Anyone who has read the Little House books will remember Laura writing about the rabbits and the deer that would visit their summer garden to eat the tender lettuce and other plants. It wasn't as pleasant as it sounds. It's even worse when, surveying the tall rows of corn, you find a discontinuity, and in that discontinuity the corn stalks are trampled, the corncobs stripped of their corn. Or, when you go to check if the potatoes are ready to be unearthed, you find something has already done you that favor. What these things mean, aside from a neighborhood boar, is that you have no potatoes for the winter, and your chickens have no feed for the year. And you have to spend more money.
So, people try everything and anything to try to frighten off the boars, because it is illegal to hunt them without express authorization. The regional government, by law, is obliged to pay a percentage of the damaged crops to the farmers. But the percentage is ridiculous, and they want you to prove it was boars that did the damage, and not feral dogs, for instance. People simply turn to remedies that others affirm will do the trick. Don't be scared of witches if, walking along a path through the fields, you find human hair stuck on poles along the edge of a cornfield. Or a radio talk show preaching politics at the potatoes and the cabbages. Many people believe that the smell of human hair will frighten off the boars, and go begging for the trash at a hairdresser's. Or that the sound of human voices will make a boar turn around in its tracks and head back up the hill. Many batteries have lived out their lives in radios out in the fields.
Others believe that the smell of burnt sheep's wool will do the trick. Or moth balls. Or firecrackers. That last might scare off the boars, but it might attract the Guardia Civil in such a dry summer. Until it rains it is illegal to set off any type of fireworks except in designated areas. Some farmers get their hands on sulphur and burn it along the edges of the field. So, no the smell of brimstone on a tranquil country walk does not mean you need to call a priest. Someone is trying to preserve their crops till the harvest. And if you see someone going off with a sleeping bag to the fields in the evening, know that that person is not a nature lover going to commune with nature. They are going to sleep by their cornfield so that the boar will see them and decide to dine at another field.
Then there are those desperate farmers that, having tried various remedies to ward off the pests, will try the last card up their sleeves. For that they have to be very careful, because the law is not on their side. It is illegal to hunt and kill a boar without permission. The reason is that they are an endangered species. But that depends on where you go. They may have been endangered ten years ago, but now it's quite common to see them, including on the roads. The other morning, my husband had to avoid a family of four just down the road. He had no time to brake the car, and was extremely lucky no other car was coming in the opposite direction at the time. In some towns, the boar families will come into town and wander the streets, stopping to eat at the garbage containers. Some even act as pets and walk up to people. It hasn't gotten to that extreme here, yet, but they are becoming too common.

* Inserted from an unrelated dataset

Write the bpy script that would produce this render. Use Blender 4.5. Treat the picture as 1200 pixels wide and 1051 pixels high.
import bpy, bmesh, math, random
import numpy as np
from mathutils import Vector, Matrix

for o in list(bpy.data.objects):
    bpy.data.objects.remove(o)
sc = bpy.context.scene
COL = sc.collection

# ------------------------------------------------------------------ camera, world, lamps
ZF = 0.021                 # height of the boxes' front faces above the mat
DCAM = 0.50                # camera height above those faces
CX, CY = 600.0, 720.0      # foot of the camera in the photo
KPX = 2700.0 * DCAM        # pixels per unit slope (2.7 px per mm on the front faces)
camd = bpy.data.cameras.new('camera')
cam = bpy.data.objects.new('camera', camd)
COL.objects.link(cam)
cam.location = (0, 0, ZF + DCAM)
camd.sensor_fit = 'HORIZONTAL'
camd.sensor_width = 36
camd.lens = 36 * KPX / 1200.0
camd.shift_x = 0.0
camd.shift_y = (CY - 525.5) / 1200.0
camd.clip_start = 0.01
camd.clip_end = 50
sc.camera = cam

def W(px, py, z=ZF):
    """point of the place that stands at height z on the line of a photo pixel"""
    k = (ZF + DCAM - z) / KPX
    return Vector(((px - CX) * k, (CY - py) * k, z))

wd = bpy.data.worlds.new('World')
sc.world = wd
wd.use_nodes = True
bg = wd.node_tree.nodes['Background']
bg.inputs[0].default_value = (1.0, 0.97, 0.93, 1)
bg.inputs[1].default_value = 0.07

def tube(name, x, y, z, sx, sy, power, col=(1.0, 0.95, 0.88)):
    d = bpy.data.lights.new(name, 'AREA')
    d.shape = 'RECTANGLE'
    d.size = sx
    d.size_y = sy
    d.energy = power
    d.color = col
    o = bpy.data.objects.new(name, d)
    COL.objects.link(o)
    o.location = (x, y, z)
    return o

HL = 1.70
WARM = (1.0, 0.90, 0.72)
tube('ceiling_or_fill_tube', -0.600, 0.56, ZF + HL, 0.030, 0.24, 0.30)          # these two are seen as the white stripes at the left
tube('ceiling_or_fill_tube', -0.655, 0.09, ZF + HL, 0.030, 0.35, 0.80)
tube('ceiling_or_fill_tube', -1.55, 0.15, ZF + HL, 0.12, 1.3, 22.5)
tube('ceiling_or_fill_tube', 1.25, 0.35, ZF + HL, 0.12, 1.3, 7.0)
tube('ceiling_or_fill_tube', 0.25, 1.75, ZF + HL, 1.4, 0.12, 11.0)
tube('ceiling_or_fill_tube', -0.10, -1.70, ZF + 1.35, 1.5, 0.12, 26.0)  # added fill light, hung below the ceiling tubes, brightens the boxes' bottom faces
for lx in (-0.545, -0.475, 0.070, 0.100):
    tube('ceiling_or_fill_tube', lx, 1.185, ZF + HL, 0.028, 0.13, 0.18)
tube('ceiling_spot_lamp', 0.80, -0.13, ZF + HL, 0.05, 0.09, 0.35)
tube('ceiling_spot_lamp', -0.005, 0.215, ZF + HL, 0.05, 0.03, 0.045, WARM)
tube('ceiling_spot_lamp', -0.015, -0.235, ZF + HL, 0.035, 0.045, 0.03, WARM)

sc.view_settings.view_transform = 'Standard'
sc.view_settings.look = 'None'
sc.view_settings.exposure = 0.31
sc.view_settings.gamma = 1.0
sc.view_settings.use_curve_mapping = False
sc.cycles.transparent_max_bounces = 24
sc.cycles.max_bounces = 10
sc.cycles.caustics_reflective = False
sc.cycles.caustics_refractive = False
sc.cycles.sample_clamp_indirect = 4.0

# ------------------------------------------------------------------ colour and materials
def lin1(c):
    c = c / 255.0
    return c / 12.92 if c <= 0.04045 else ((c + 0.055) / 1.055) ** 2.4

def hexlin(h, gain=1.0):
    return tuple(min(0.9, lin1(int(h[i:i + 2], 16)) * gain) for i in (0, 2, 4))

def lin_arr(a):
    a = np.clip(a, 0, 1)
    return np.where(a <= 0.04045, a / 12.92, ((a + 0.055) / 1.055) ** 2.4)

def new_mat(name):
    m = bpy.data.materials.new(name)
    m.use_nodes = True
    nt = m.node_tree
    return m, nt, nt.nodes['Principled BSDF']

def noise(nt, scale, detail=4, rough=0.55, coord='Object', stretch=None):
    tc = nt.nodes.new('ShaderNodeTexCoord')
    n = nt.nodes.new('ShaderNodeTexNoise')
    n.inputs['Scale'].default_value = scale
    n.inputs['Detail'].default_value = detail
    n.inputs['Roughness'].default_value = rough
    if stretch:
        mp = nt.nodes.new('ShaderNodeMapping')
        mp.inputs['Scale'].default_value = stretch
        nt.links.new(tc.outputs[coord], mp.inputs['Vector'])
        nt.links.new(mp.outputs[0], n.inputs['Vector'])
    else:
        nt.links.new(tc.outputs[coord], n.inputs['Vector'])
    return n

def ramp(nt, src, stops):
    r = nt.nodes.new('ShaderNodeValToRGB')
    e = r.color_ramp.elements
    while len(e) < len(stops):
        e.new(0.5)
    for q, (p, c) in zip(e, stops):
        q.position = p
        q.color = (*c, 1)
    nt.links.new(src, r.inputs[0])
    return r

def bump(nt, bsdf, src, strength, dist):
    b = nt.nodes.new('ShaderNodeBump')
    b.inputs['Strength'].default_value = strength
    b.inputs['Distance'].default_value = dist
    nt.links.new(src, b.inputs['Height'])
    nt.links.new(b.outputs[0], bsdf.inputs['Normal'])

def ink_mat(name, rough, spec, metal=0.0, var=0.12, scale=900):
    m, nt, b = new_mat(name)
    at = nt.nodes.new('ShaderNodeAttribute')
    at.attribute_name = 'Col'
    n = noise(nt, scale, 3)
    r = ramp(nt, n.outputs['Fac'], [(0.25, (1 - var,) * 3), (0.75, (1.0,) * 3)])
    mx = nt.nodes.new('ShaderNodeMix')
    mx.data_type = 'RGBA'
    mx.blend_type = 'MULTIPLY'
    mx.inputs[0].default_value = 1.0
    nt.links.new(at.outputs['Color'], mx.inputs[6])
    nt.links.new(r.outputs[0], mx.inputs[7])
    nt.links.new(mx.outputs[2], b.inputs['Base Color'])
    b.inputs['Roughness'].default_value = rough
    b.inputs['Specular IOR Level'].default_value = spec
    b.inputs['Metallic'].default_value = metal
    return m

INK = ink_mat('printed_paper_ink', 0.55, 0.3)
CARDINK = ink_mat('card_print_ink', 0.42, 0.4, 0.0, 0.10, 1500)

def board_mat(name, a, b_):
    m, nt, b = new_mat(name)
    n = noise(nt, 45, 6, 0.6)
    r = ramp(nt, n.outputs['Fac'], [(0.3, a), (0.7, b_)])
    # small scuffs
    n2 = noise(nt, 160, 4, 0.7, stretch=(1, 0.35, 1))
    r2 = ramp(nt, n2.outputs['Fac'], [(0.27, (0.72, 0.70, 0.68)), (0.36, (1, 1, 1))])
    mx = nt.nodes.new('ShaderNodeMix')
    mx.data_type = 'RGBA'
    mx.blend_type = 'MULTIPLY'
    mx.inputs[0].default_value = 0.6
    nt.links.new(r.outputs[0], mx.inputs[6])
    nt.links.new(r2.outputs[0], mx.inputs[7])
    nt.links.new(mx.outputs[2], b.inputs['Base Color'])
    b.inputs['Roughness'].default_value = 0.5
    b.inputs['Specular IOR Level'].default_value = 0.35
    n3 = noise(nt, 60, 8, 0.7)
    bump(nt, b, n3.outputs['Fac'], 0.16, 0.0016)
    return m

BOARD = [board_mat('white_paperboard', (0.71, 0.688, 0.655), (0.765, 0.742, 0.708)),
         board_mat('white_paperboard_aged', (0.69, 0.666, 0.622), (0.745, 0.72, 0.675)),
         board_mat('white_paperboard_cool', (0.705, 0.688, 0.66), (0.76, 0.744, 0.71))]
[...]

And farmers are getting fed up. So they set up traps in the woods to try to kill any boar that might fall into them. The latest was discovered in the woods near Muxía. A patrol of Guardia Civiles, traipsing through the woods, making sure no one was setting a fire, found an artifact perfectly camouflaged in the underbrush. When they carefully brought it out, they discovered a homemade mechanism with twenty-seven 12 calibre bullets set to shoot whenever a boar tripped over a wire. The Guardia Civil investigated, and discovered that a farmer from Muxía had set it up to stop any boar from reaching the fields. I would hate to think what it might have done if someone out for firewood had tripped the wire. Even if the bullets were set to shoot at boar-height, that would have meant a possibly life-threatening wound in the legs, far from help.
Hey, boars, if we drop you some potatoes in the woods, will you leave our crops alone?